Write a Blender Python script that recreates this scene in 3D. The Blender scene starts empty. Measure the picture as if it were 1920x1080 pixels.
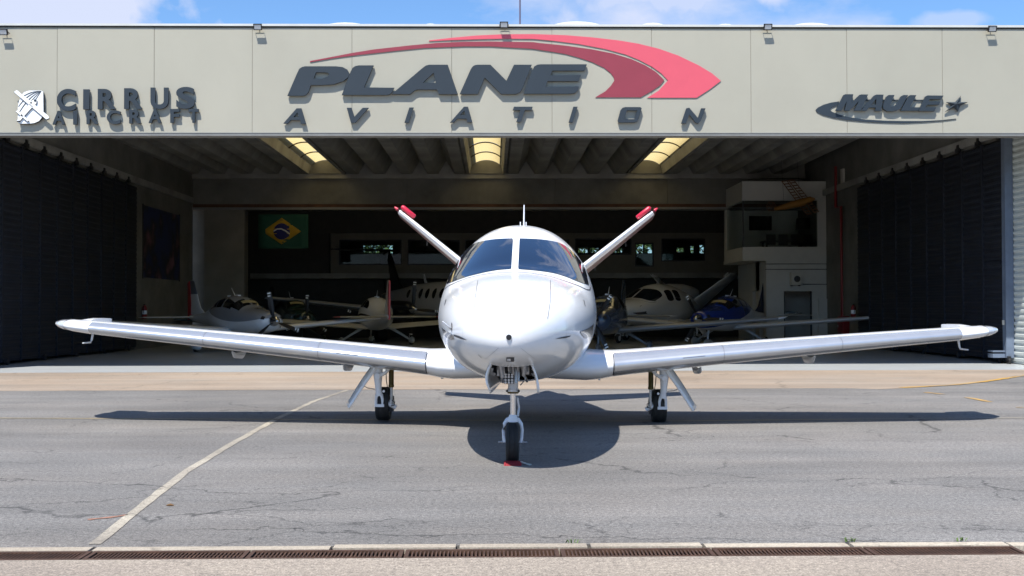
import bpy, bmesh, math, random
import numpy as np
from mathutils import Vector, Matrix, geometry
from mathutils.bvhtree import BVHTree
random.seed(7)
R = math.radians
S = bpy.context.scene
C = S.collection

# ------------------------------------------------------------------ camera, sky, sun, exposure
FPX, CAMH, VPX, VPY = 2150.0, 1.44, 925.0, 577.0
yaw = math.atan((960 - VPX) / FPX); pitch = math.atan((VPY - 540) / FPX)
cam_d = bpy.data.cameras.new('camera'); cam = bpy.data.objects.new('camera', cam_d); C.objects.link(cam)
cam_d.sensor_width = 36.0; cam_d.lens = 36.0 * FPX / 1920.0
cam_d.clip_start = 0.05; cam_d.clip_end = 3000
ROLL = R(-0.12)
CAMM = Matrix.Translation((0, 0, CAMH)) @ Matrix.Rotation(-yaw, 4, 'Z') @ Matrix.Rotation(R(90) + pitch, 4, 'X') @ Matrix.Rotation(ROLL, 4, 'Z')
cam.matrix_world = CAMM
S.camera = cam

SUN = Vector((-0.23, -0.50, 1.0)).normalized()          # towards the sun
sun_el = math.asin(SUN.z); sun_az = math.atan2(SUN.x, SUN.y)
W = bpy.data.worlds.new('World'); S.world = W; W.use_nodes = True
nt = W.node_tree; nt.nodes.clear()
def N(t, kind, **kw):
    n = t.nodes.new(kind)
    for k, v in kw.items(): setattr(n, k, v)
    return n
out = N(nt, 'ShaderNodeOutputWorld'); bg = N(nt, 'ShaderNodeBackground')
sky = N(nt, 'ShaderNodeTexSky', sky_type='NISHITA', sun_disc=False)
sky.sun_elevation = sun_el; sky.sun_rotation = sun_az
sky.air_density = 1.0; sky.dust_density = 0.15; sky.ozone_density = 3.0; sky.altitude = 700
tc = N(nt, 'ShaderNodeTexCoord')
mp = N(nt, 'ShaderNodeMapping'); mp.inputs['Scale'].default_value = (1, 1, 2.2); mp.inputs['Location'].default_value = (0.31, 0.05, 0.12)
nz = N(nt, 'ShaderNodeTexNoise'); nz.inputs['Scale'].default_value = 3.1; nz.inputs['Detail'].default_value = 9; nz.inputs['Roughness'].default_value = 0.56
rp = N(nt, 'ShaderNodeValToRGB'); rp.color_ramp.elements[0].position = 0.545; rp.color_ramp.elements[1].position = 0.70
nt.links.new(tc.outputs['Generated'], mp.inputs['Vector']); nt.links.new(mp.outputs[0], nz.inputs['Vector']); nt.links.new(nz.outputs['Fac'], rp.inputs['Fac'])
mask = rp.outputs['Color']
def ray(px, py):
    d = Vector(((px - 960) / FPX, -(py - 540) / FPX, -1.0))
    return (CAMM.to_3x3() @ d).normalized()
# two cumulus banks low over the roof, with edges broken by noise
nz2 = N(nt, 'ShaderNodeTexNoise'); nz2.inputs['Scale'].default_value = 22; nz2.inputs['Detail'].default_value = 6
nt.links.new(tc.outputs['Generated'], nz2.inputs['Vector'])
def vm(op, a, b):
    n = N(nt, 'ShaderNodeVectorMath', operation=op)
    nt.links.new(a, n.inputs[0])
    if isinstance(b, (tuple, Vector)): n.inputs[1].default_value = b
    else: nt.links.new(b, n.inputs[1])
    return n.outputs[0] if op != 'LENGTH' else n.outputs['Value']
def mth(op, a, b=None, t=None, clamp=False):
    t = t or nt
    n = N(t, 'ShaderNodeMath', operation=op); n.use_clamp = clamp
    for i, v in enumerate((a, b)):
        if v is None: continue
        if isinstance(v, (int, float)): n.inputs[i].default_value = v
        else: t.links.new(v, n.inputs[i])
    return n.outputs[0]
for (px, py, rx, rz, amt) in ((50, 8, 0.12, 0.040, .95), (1270, -25, 0.10, 0.028, 0.75), (1790, 38, 0.03, 0.008, 0.45)):
    d = ray(px, py)
    dv = vm('SUBTRACT', tc.outputs['Generated'], d)
    dv = vm('MULTIPLY', dv, Vector((1 / rx, 1 / rx, 1 / rz)))
    n = N(nt, 'ShaderNodeVectorMath', operation='LENGTH'); nt.links.new(dv, n.inputs[0])
    a = mth('MULTIPLY', mth('SUBTRACT', nz2.outputs['Fac'], 0.5), 2.4)
    v = mth('SUBTRACT', 1.15, mth('ADD', n.outputs['Value'], a))
    v = mth('MULTIPLY', mth('MULTIPLY', v, 2.2, clamp=True), amt)
    mask = mth('MAXIMUM', mask, v)
mx = N(nt, 'ShaderNodeMix', data_type='RGBA')
mask = mth('MULTIPLY', mask, 0.9)
nt.links.new(mask, mx.inputs['Factor'])
tint = N(nt, 'ShaderNodeMix', data_type='RGBA', blend_type='MULTIPLY'); tint.inputs['Factor'].default_value = 1.0
tint.inputs['B'].default_value = (0.78, 0.98, 1.15, 1)
nt.links.new(sky.outputs['Color'], tint.inputs['A'])
nt.links.new(tint.outputs['Result'], mx.inputs['A']); mx.inputs['B'].default_value = (4.7, 4.95, 6.0, 1)
nt.links.new(mx.outputs['Result'], bg.inputs['Color']); bg.inputs['Strength'].default_value = 0.112
nt.links.new(bg.outputs[0], out.inputs['Surface'])

sl = bpy.data.lights.new('sun', 'SUN'); sl.energy = 5.0; sl.angle = R(0.53); sl.color = (1.0, 0.965, 0.90)
so = bpy.data.objects.new('sun', sl); C.objects.link(so); so.rotation_euler = SUN.to_track_quat('Z', 'Y').to_euler()
S.view_settings.view_transform = 'Standard'; S.view_settings.look = 'None'
S.view_settings.exposure = 0.58; S.view_settings.gamma = 1.0
S.cycles.use_denoising = True
S.cycles.adaptive_threshold = 0.025
S.cycles.max_bounces = 7; S.cycles.diffuse_bounces = 3; S.cycles.glossy_bounces = 3; S.cycles.transparent_max_bounces = 12
S.cycles.sample_clamp_indirect = 6.0

# ------------------------------------------------------------------ helpers
def P(px, py, Y):                                        # photo pixel -> point on the plane y = Y
    d = ray(px, py); t = Y / d.y
    return Vector((0, 0, CAMH)) + d * t
def PX(px, py, X):                                       # photo pixel -> point on the plane x = X
    d = ray(px, py); t = X / d.x
    return Vector((0, 0, CAMH)) + d * t
def G(px, py, z=0.0):                                    # photo pixel -> point on the ground
    d = ray(px, py); t = (z - CAMH) / d.z
    return Vector((0, 0, CAMH)) + d * t

def mat(name, col, rough=0.5, metal=0.0, var=0.0, vscale=3.0, bump=0.0, bscale=40.0, coat=0.0, ior=None, stretch=None, spec=None):
    m = bpy.data.materials.new(name); m.use_nodes = True
    t = m.node_tree; b = t.nodes['Principled BSDF']
    b.inputs['Base Color'].default_value = (*col, 1); b.inputs['Roughness'].default_value = rough; b.inputs['Metallic'].default_value = metal
    if coat: b.inputs['Coat Weight'].default_value = coat; b.inputs['Coat Roughness'].default_value = 0.03
    if ior: b.inputs['IOR'].default_value = ior
    if spec is not None: b.inputs['Specular IOR Level'].default_value = spec
    if var or bump:
        tcn = N(t, 'ShaderNodeTexCoord'); mpn = N(t, 'ShaderNodeMapping'); t.links.new(tcn.outputs['Object'], mpn.inputs['Vector'])
        if stretch: mpn.inputs['Scale'].default_value = stretch
    if var:
        n = N(t, 'ShaderNodeTexNoise'); n.inputs['Scale'].default_value = vscale; n.inputs['Detail'].default_value = 8; n.inputs['Roughness'].default_value = 0.62
        t.links.new(mpn.outputs[0], n.inputs['Vector'])
        r = N(t, 'ShaderNodeValToRGB'); r.color_ramp.elements[0].position = 0.3; r.color_ramp.elements[1].position = 0.72
        r.color_ramp.elements[0].color = tuple(c * (1 - var) for c in col) + (1,); r.color_ramp.elements[1].color = tuple(min(1, c * (1 + var)) for c in col) + (1,)
        t.links.new(n.outputs['Fac'], r.inputs['Fac']); t.links.new(r.outputs['Color'], b.inputs['Base Color'])
    if bump:
        n2 = N(t, 'ShaderNodeTexNoise'); n2.inputs['Scale'].default_value = bscale; n2.inputs['Detail'].default_value = 4
        t.links.new(mpn.outputs[0], n2.inputs['Vector'])
        bp = N(t, 'ShaderNodeBump'); bp.inputs['Strength'].default_value = bump; bp.inputs['Distance'].default_value = 0.01
        t.links.new(n2.outputs['Fac'], bp.inputs['Height']); t.links.new(bp.outputs[0], b.inputs['Normal'])
    return m

def mesh_obj(name, verts, faces, m, parent=None, smooth=False, sharp=None):
    me = bpy.data.meshes.new(name); me.from_pydata([tuple(v) for v in verts], [], faces); me.update()
    o = bpy.data.objects.new(name, me); C.objects.link(o)
    if m: me.materials.append(m)
    if smooth:
        me.polygons.foreach_set('use_smooth', [True] * len(me.polygons))
        if sharp: me.set_sharp_from_angle(angle=R(sharp))
    if parent: o.parent = parent
    return o
class MB:
    def __init__(s): s.v = []; s.f = []
    def add(s, v, f):
        k = len(s.v); s.v += [Vector(p) for p in v]; s.f += [tuple(i + k for i in q) for q in f]; return s
    def box(s, lo, hi):
        x0, y0, z0 = lo; x1, y1, z1 = hi
        return s.add([(x0,y0,z0),(x1,y0,z0),(x1,y1,z0),(x0,y1,z0),(x0,y0,z1),(x1,y0,z1),(x1,y1,z1),(x0,y1,z1)],
                     [(3,2,1,0),(4,5,6,7),(0,1,5,4),(1,2,6,5),(2,3,7,6),(3,0,4,7)])
    def bar(s, a, b, w, h, up=(0, 0, 1)):                # a beam from a to b
        a, b = Vector(a), Vector(b); d = (b - a).normalized(); u = Vector(up)
        if abs(d.dot(u)) > 0.98: u = Vector((0, 1, 0))
        x = d.cross(u).normalized() * w / 2; y = x.cross(d).normalized() * h / 2
        return s.add([a-x-y, a+x-y, a+x+y, a-x+y, b-x-y, b+x-y, b+x+y, b-x+y], [(3,2,1,0),(4,5,6,7),(0,1,5,4),(1,2,6,5),(2,3,7,6),(3,0,4,7)])
    def tube(s, pts, r, n=10, cap=True):
        pts = [Vector(p) for p in pts]; rr = r if isinstance(r, (list, tuple)) else [r] * len(pts)
        rings = []; up = Vector((0.13, 0.31, 0.94))
        for i, p in enumerate(pts):
            d = (pts[min(i + 1, len(pts) - 1)] - pts[max(i - 1, 0)]).normalized()
            u = up if abs(d.dot(up)) < 0.95 else Vector((1, 0.1, 0)).normalized()
            x = d.cross(u).normalized(); y = x.cross(d).normalized()
            rings.append([p + (x * math.cos(2 * math.pi * k / n) + y * math.sin(2 * math.pi * k / n)) * rr[i] for k in range(n)])
        v = [q for rg in rings for q in rg]; f = []
        for i in range(len(pts) - 1):
            for k in range(n):
                f.append((i*n+k, i*n+(k+1)%n, (i+1)*n+(k+1)%n, (i+1)*n+k))
        if cap: f.append(tuple(reversed(range(n)))); f.append(tuple(range((len(pts)-1)*n, len(pts)*n)))
        return s.add(v, f)
    def lathe(s, prof, centre, axis='X', n=32):          # prof: (along, radius)
        c = Vector(centre); v = []; f = []
        for a, r in prof:
            for k in range(n):
                t = 2 * math.pi * k / n; p, q = r * math.cos(t), r * math.sin(t)
                v.append(c + (Vector((a, p, q)) if axis == 'X' else Vector((q, a, p)) if axis == 'Y' else Vector((p, q, a))))
        for i in range(len(prof) - 1):
            for k in range(n): f.append((i*n+k, (i+1)*n+k, (i+1)*n+(k+1)%n, i*n+(k+1)%n))
        f.append(tuple(range(n))); f.append(tuple(reversed(range((len(prof)-1)*n, len(prof)*n))))
        return s.add(v, f)
    def prism(s, loops, depth):                          # outer loop then holes, 3-D points on a plane
        loops = [[Vector(p) for p in l] for l in loops]; d = Vector(depth)
        tris = geometry.tessellate_polygon(loops)
        fl = [p for l in loops for p in l]; n = len(fl)
        f = [tuple(t) for t in tris] + [tuple(i + n for i in reversed(t)) for t in tris]
        k = 0
        for l in loops:
            m_ = len(l)
            for i in range(m_): f.append((k+i, k+(i+1)%m_, n+k+(i+1)%m_, n+k+i))
            k += m_
        return s.add(fl + [p + d for p in fl], f)
    def build(s, name, m, parent=None, smooth=False, sharp=None, fix=True):
        o = mesh_obj(name, s.v, s.f, m, parent)
        if fix:
            bm = bmesh.new(); bm.from_mesh(o.data); bmesh.ops.recalc_face_normals(bm, faces=bm.faces); bm.to_mesh(o.data); bm.free()
        if smooth:
            o.data.polygons.foreach_set('use_smooth', [True] * len(o.data.polygons))
            o.data.set_sharp_from_angle(angle=R(sharp or 40))
        return o
def tag(o, label, cat, group=None):
    o['label'] = label; o['category'] = cat
    if group: o['group'] = group
    return o
def thing(name, label, cat, loc=(0, 0, 0), rot=(0, 0, 0), group=None):
    o = bpy.data.objects.new(name, None); C.objects.link(o); o.empty_display_size = 0.2
    o.location = loc; o.rotation_euler = rot
    return tag(o, label, cat, group)
def struct(o): o['kind'] = 'structure'; return o
def copy_tree(o, parent=None):
    c = o.copy(); C.objects.link(c); c.parent = parent
    for ch in list(o.children): copy_tree(ch, c)
    return c
def box(name, lo, hi, m, parent=None): return MB().box(lo, hi).build(name, m, parent)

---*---

◆ PROBLEM DESCRIPTION:
Your task is to restate word for word the lines from the top of the data to the line containing "S.camera = cam", both ends included, with every picture left out.

◆ THE OUTPUT:
Write a Blender Python script that recreates this scene in 3D. The Blender scene starts empty. Measure the picture as if it were 1920x1080 pixels.
import bpy, bmesh, math, random
import numpy as np
from mathutils import Vector, Matrix, geometry
from mathutils.bvhtree import BVHTree
random.seed(7)
R = math.radians
S = bpy.context.scene
C = S.collection

# ------------------------------------------------------------------ camera, sky, sun, exposure
FPX, CAMH, VPX, VPY = 2150.0, 1.44, 925.0, 577.0
yaw = math.atan((960 - VPX) / FPX); pitch = math.atan((VPY - 540) / FPX)
cam_d = bpy.data.cameras.new('camera'); cam = bpy.data.objects.new('camera', cam_d); C.objects.link(cam)
cam_d.sensor_width = 36.0; cam_d.lens = 36.0 * FPX / 1920.0
cam_d.clip_start = 0.05; cam_d.clip_end = 3000
ROLL = R(-0.12)
CAMM = Matrix.Translation((0, 0, CAMH)) @ Matrix.Rotation(-yaw, 4, 'Z') @ Matrix.Rotation(R(90) + pitch, 4, 'X') @ Matrix.Rotation(ROLL, 4, 'Z')
cam.matrix_world = CAMM
S.camera = cam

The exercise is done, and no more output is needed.